Last year the Trump administration asked President Barack Obama’s ambassador, Susan Coppedge, to stay on to oversee the launch of the 2017 Trafficking in Persons report. It was rumored then that Cindy McCain, Republican Sen. John McCain’s spouse, would be offered the post, but that never materialized.

Foreign Policy reports that the State Department cannot go on much longer without filling this critical position:

The administration has considered some other serious candidates since, including John Cotton Richmond, the founding director of the Human Trafficking Institute and a former federal prosecutor at the Department of Justice. Yet, with the imminent release of the 2018 report, there is no political leader of the office, nor an announced intention to nominate a particular successor to Coppedge.

Unless the Trump team names a nominee soon, this year’s report will come with no one at the helm to set policy priorities, and the department will miss an opportunity to make use of the leverage the report provides.

One of the authors of this piece, Mark P. Lagon, as former ambassador-at-large to combat trafficking in persons in the George W. Bush administration from 2007 to 2009, has seen how the office and its leader can make a difference.

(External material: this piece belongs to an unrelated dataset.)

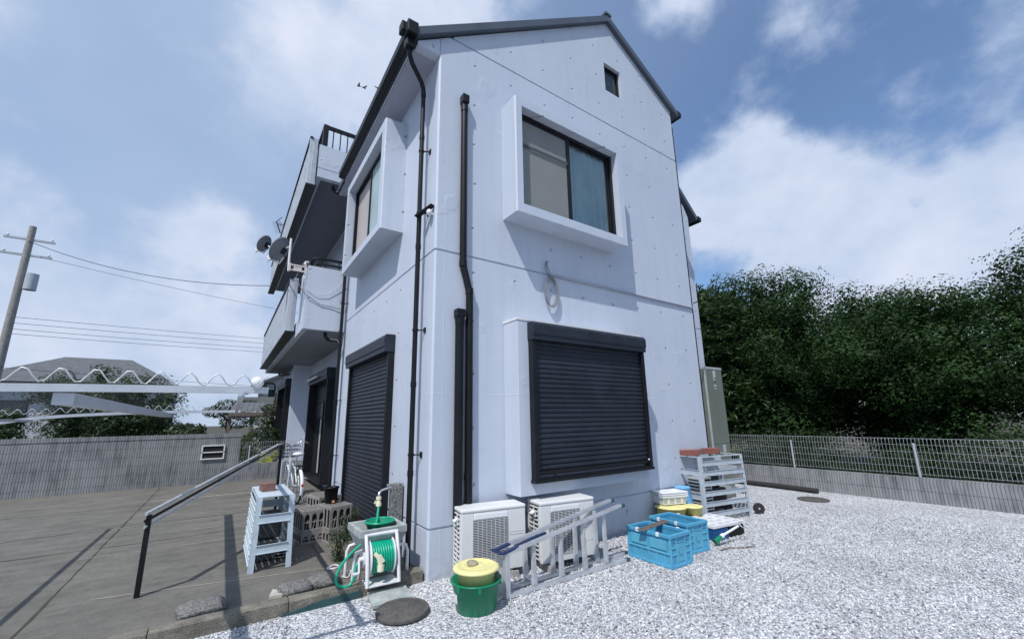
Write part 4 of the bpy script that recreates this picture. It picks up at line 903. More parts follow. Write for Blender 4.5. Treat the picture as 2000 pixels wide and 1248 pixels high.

Even in the last two years of an administration, an ambassador can change the debate, highlighting impunity for trafficking for labor, and win credible rankings — working together with other senior officials.

On top of this, the attorney general has not issued a report on U.S. efforts to combat human trafficking since 2015. While fighting human trafficking has broad bipartisan support, last year Congress failed to reauthorize the Trafficking Victims Protection Act, a key piece of anti-trafficking legislation related to the Global Trafficking in Persons report.

In recent years the TIP report has been criticized as a biased political tool, namely after the upgrade in the rankings of Malaysia and Cuba in 2015. Reuters reported that the U.S. government manipulated the rankings for political purposes, including Malaysia’s upgrade to clear the way for the country to become part of the Trans-Pacific Partnership, and senior State Department officials overruled official recommendations for rankings in at least 14 different countries.

Yet as Lagon writes, “Without an appointed head of the office, there is no one to go head to head with the assistant secretaries at the regional bureaus of the State Department to defend the rankings the office recommends from inconsistencies and political whims, working to make it a reflection of facts on the ground.”